Published: January 26, 2007
Section: Opinions


The Brandeis Chaplaincy has announced the start of a weekly series of peace vigils to be held at the peace memorial near Usdan. Billed in a campus mailing list announcement as a weekly vigil to be mindful of the war in Iraq and to express together our hope for a just and speedy resolution, the open-ended event serves a legitimate and widespread need in the community to express the universally-held hope for an end to the conflict in Iraq.

We feel that it is appropriate for the Chaplaincy to actively support the united expression of those sentiments which are common to all faith traditions: namely, the simple hope for peace, irrespective of political belief.

At the same time, the announcement raises a legitimate question heard frequently in the community, especially in the wake of the President Carter and Professor Dershowitz visits this week: to what extent does the a community-sponsored event appear to endorse, however inadvertently, a particular point of view? When a certain opinion or political sentiment prevails heavily among the student body, are those individuals with dissenting viewpoints justified in the often-heard assertion that such events serve as perennial reminders of their minority status, thus diminishing the atmosphere of openness and free expression that we strive for? Do our attempts to be mindful of this inevitably lead to excessive caution on the part of the majority?

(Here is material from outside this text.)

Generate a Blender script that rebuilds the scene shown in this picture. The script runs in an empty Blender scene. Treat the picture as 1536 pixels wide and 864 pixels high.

The Chaplaincy is taking a courageous step in opening this new forum of spiritual expression. It certainly has the potential to unite us in our declaration of hope for a speedy and peaceful resolution to the human tragedy resulting from the current armed conflict. We feel that this undertaking will be of greatest service to the entire community if those charged with addressing the spiritual needs of the campus proclaim unambiguously that all political beliefs have a legitimate place in this venue, and that the individuals holding them are worthy of deepest respect.